Here’s another admin quirk about the new Amarok, and one that might land the unaware in a whole lot more trouble than a barney with your local recycling operative: how fast you’re actually allowed to drive it.

Because it’s classed as a light commercial vehicle, the ‘Roc has to adhere to the UK’s commercial speed limits. Which are the same as passenger-car limits in towns and on motorways, but 10mph slower in national speed limit zones – meaning 60mph on a dual carriageway, and 50mph on a single carriageway.

Might not sound too complicated on paper, but as the average British road changes speed limit at least six times every mile, it’s a constant headache working out exactly how fast you’re permitted to go. Thankfully the Amarok’s dash speed limit warning seems to get it right most of the time.

Just to make things a little more complicated, not every new Amarok is classed as a commercial vehicle. The critical factor is whether it has at least a 1000kg payload: this PanAmerica version does (just), but the top-spec Aventura doesn’t, because reasons. Better for getting your foot down on the dual carriageway, worse for those CV tax breaks. The Amarok’s not alone here: other one-tonne pick-ups tread the same tightrope.

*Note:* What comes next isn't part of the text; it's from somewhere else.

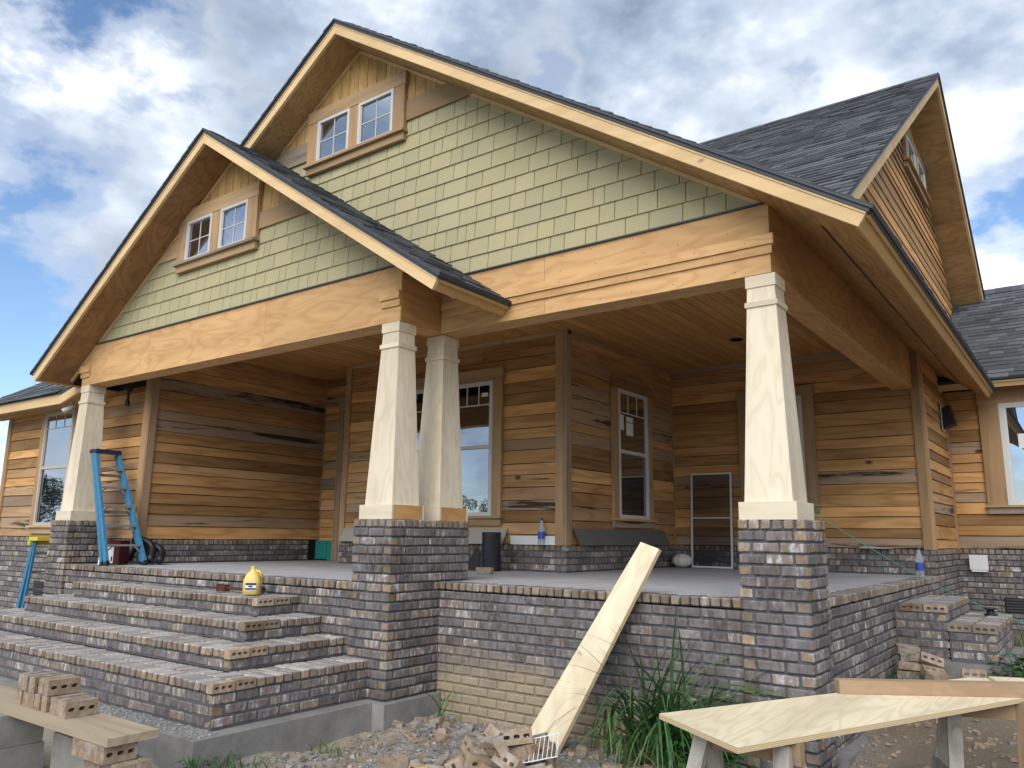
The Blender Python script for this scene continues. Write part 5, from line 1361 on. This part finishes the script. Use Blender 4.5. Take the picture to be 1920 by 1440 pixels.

The whole speed limit thing is, in short, a bit of a minefield. If you’re unsure whether your pick-up is registered as a car or an LCV – and let’s be honest, it’s always nice to know how fast you’re legally permitted to drive – check your V5 logbook, specifically section J: Vehicle Category. If it says M1, that’s a car. If it’s N1 or N2, that’s a commercial vehicle. Adjust your velocity accordingly. More actual helpful advice!